Note automatic rifle is NOT the same as a tripod mounted machine gun. What you're describing is pretty accurate for tripod mounted machine guns.


My big thing is yeah it is silly a Kineticist is better at Area Fire then most but as a Dev pointed out. Kineticist specialize is area style attacks so a Area Fire/Auto-Fire weapon is no different then firing a exploding fire impulse which I Think is cool but also seems silly that a Kineticist with a gun can out perform the Fighter class, The KING of Weaponry. This is not including multiclassing into Soldier just for Primary Target at level 10. Which trades off +2 Area/Auto-Fire DC for I believe +4 to Primary Target.

Slightly off topic but nothing is stopping you from Archetyping Soldier as a Fighter which may actually be stronger then the Soldier as a whole... If you make it to level 10 to steal Primary Target. However that is like pointing out Magus is better with Psychic Dedication.


pauljathome wrote:
Lia Wynn wrote:
pauljathome wrote:

It just feels REALLY strange that if you want to spray a whole bunch of bullets it doesn't matter at all if you've ever seen the weapon, know how to use it, are good with it, etc.

In practice it really isn't a huge deal. Soldiers are the only characters who seem to regularly use AoE weapons other than grenades. And if you're planning on using AoE weapons as a non soldier there is lots of incentive to take the soldier Archetype anyway (especially at higher levels).

It doesn't matter. Even in IRL, you rarely aim something like an M-60. The machine gunner is suppressing the enemy and likely hitting some. Riflemen aim and make direct fire kills.

Anyone can jump behind a machine gun and just hold down the trigger and move it left and right. Now, they might suck at reloading it without training, or clearing a jam, so having area fire work off of a DC makes a lot more sense than it would to have it be tied to anything else.

That is not how I was trained many years ago in the Canadian Army with automatic rifles and sub machine guns and it was definitely the case that some people regularly scored better than others.

Note automatic rifle is NOT the same as a tripod mounted machine gun. What you're describing is pretty accurate for tripod mounted machine guns.

To add to this with my own military experience, firing to suppress and firing to kill are so drastically different if we are using that as a metric for how it makes sense in SF2e then it would also make sense that Auto-Fire (to be specific to the kind of weapon talked about above) should give your enemies a +4 to their reflex save, though apply Suppressed to all but the Crit Success. Spraying and Praying doesn't get you the results that we see in SF2e. It also isn't 2x number of targets for ammo expended either.
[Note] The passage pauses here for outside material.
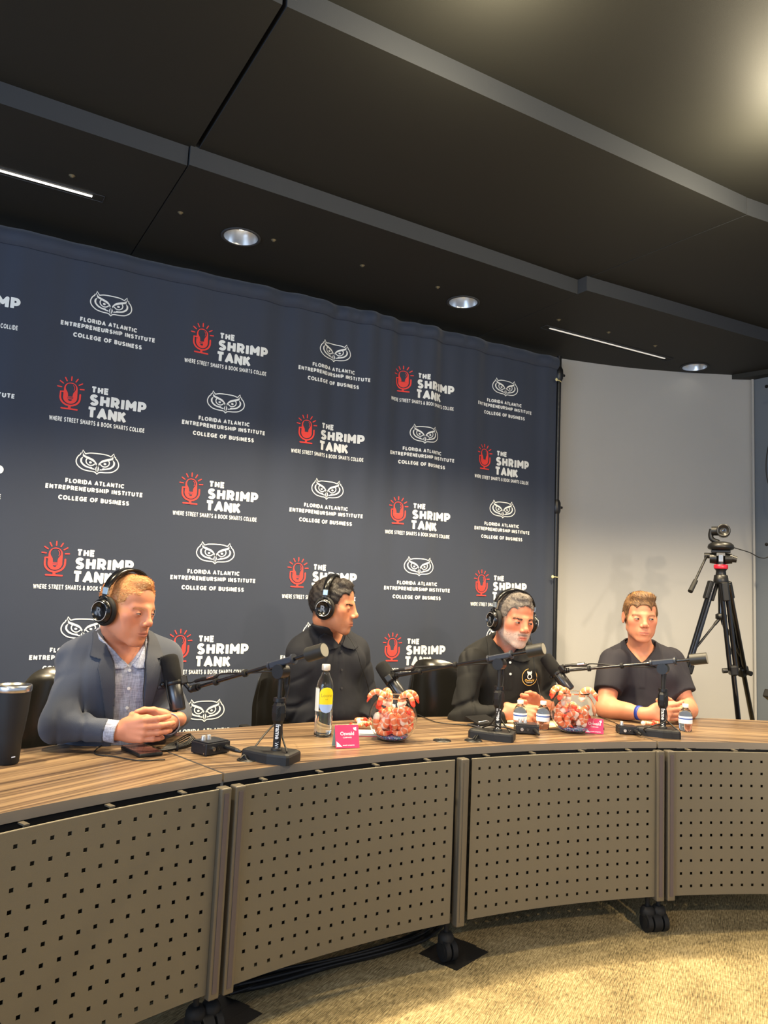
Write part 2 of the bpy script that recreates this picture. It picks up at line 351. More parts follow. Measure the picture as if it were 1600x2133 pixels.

I think Paizo is wrong to not factor in training to Area/Auto weapons, but as was mentioned above they are committed to it, so get used to it.


I will say, I do think it says quite a bit about some discussions on these forums when the most popular comment is the one making an erroneous appeal to realism, rather than the comments mutually corroborating each other with the posters' actual real experiences.

Personally, I do think there's room for a compromise here where using Area Fire or Auto-Fire with a weapon you're untrained with has you use an untrained DC rather than your normal class DC. Although this would still have characters with legendary DCs outperforming Fighters and Gunslingers with AoE guns, it would at least help align the fiction a bit better, such that the Kineticist firing a rotolaser wouldn't be good at it unless they actually trained with it. This is something I remember Thursty mentioning as a prospective fix when this topic was brought up at the start of the field tests, but that never materialized in the final product.